The fall with a mighty thud of the Middle East's most notorious despot and the possibility of a serious democracy replacing him, is terribly unsettling to despots as diverse as those residing in Cairo, Damascus, Riyadh and Tripoli, as well as in Yasser Arafat's corrupted Palestinian satrapy based in Ramallah.  The dictators running Egypt, Syria, Saudi Arabia and Libya have run their countries as if they owned them.  Moreover, they are so enamored by the treasure and trappings of power that they either have or are seeking to create family dynasties to rule their nations.

Not unreasonably, this tendency is increasingly unpopular in the street.  Thus, each of the governments [barring Palestine's Arafat, whose wife and daughter reside in Parisian splendor] is faced with the same dilemma: how to reform, without being resoundingly sacked by their restive citizens. 

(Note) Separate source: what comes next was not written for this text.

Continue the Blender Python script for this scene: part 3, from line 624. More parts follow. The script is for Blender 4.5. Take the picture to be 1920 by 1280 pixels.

An American expert on Islam, Robert Spencer, author most recently of "Onward Muslim Soldiers", described the regional impact of Saddam's capture as one of "shock, disbelief, shame and anger, no matter what they may say for public consumption."  He noted that the London-based pan Arab newspaper Asharq Al-Awsat [funded and owned by members of the Saudi royal family and previously anti-Saddam], reflected its owners' fears as well as the hypocritical attitude of a many Arabs with its headline announcing Saddam's arrest: "Insult to Arab Honor."